Week 2 on the Yellow Trail
BlogTrail maintenance is one of the many professions done that the general public seldom fully understands the value of. It is an integral part of good trail work that the hiker, biker, horseback rider, etc., does not typically notice the work done on the path in order to provide an enjoyable recreational experience. Sometimes, however, a trail may need a bit of extra help in order for it to be hikeable, so much help that that work done by conservationists becomes rather obvious to recreationists.
My first project with the Women’s Youth Crew of the Southeast Conservation Corps was located in the Chickamauga Battlefield national park. In the previous year a tornado made its way through the area, pulling a fair amount of trees out of the ground and flooding many areas around the park quite a lot. A previous Southeast Conservation Corps crew had worked on Yellow Trail in the previous year, installing bog bridges where flooding was particularly bad.
This was done in order to prevent hikers from straying from the normal path of the trail, as when the corridor -which is the width and height of the designated trail- flooded, hikers would trek around the wet ground, therefore widening the corridor and therefore creating more areas that would be easily flooded as plant life in those spots died.
But because of the tornado in the previous year, Yellow Trail flooded an amount that was unprecedented for that particular area. This flooding was so extensive that it pulled the rebarred-down bog bridges from the wet ground. The segmented parts of the bridge floated overtop of each other and some completely off of the trail.
This is what our Women’s Youth Crew was sent in to fix.
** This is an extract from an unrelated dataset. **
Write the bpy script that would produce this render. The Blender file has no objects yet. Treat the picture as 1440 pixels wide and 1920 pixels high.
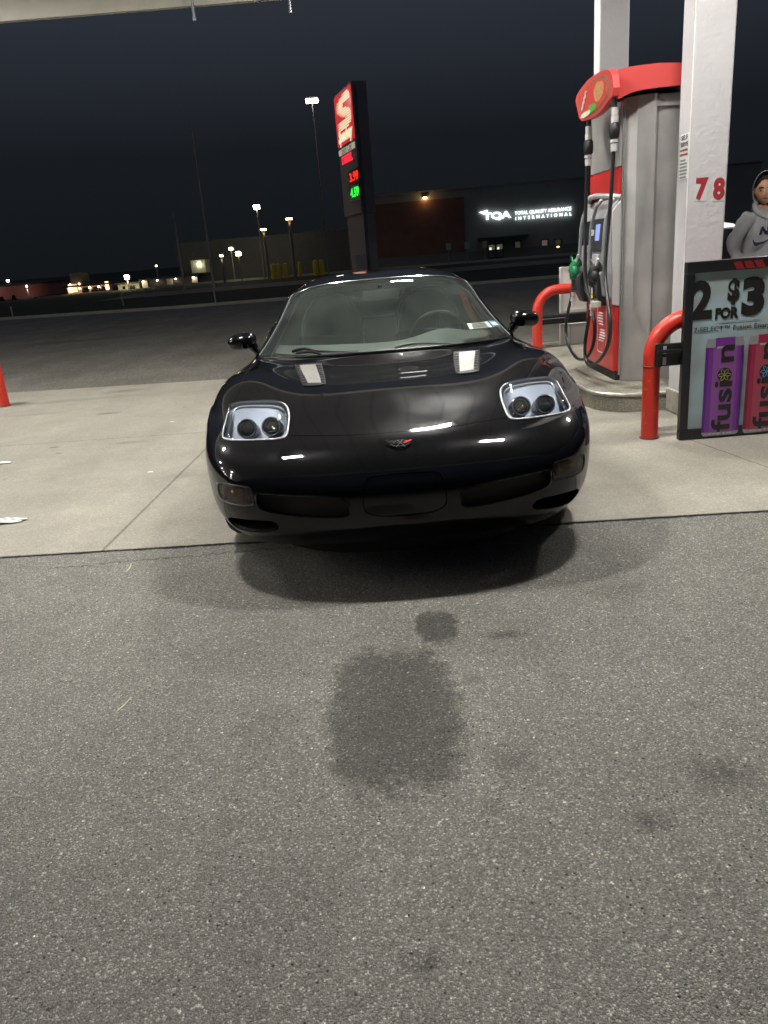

We hiked down the path with a plethora of tools in hand in order to assess the damage to the trail with our park manager, Donny. The trail was pretty much unpassable without climbing over the flipped and layered bridges. It was obvious that the people who attempted to cross the trail anyways had already carved out the edges of the trail by passing around the bridges rather than climbing. With a little bit of instruction, we set down our tools and within the next day started to work.
Our first task was to move the bog bridge segments out of our path, in order to get a good look and angle on the holes where the bridge had sat before. We pushed them out of the way with rock bars and trimmed down the corridor in order to make room for our work space. Once we could see the holes the bridge sat in we began to measure the sills that propped the slats on the top of the bridge up and dug out our holes to fit that measurement.
Next, with a little bit of trial and error, we decided to pull the bridge apart and set the segments in one at a time. Trial and error took up most of our time, testing and retesting the holes we dug in order to make sure we had the perfect height and angle for the bridge to go in at.
Once we had the sills in, we reinstalled the slat boards on top and put in crush, ground gravel, around the extra space in the holes we dug. We then rebarred in the bridge segments, this time at an angle in order to prevent a repeat of their previous upheaval.
In all, this fix took close to two weeks of Monday through Friday non-stop work, pretty much all of it done by hand. The final result was very rewarding, not only to look at but to be able to walk, run, and jump over.
This project was a bit of a unique experience in the realm of trail work, because we were able to actually look upon our final product and know that the people that used this bridge would be able to see and appreciate it too. The bridge fit together like a jigsaw puzzle that had one last piece missing from the middle and I feel safe in saying that the last piece always feels the best to put down.
There is no guarantee that a freak flood like what happened last year will not rush through that area again, but I do feel safe in saying that the areas of the bridge we worked on will be significantly more likely to withstand that flooding much longer than it had previously been able to.
Our bridge is a mark of success, not just by my Women’s Youth Crew, but by the previous adult crew that had worked on it the year before. It is a massive piece of proof not only that SECC had been there, but that they had significantly improved the trail from where it had been before we’d come along.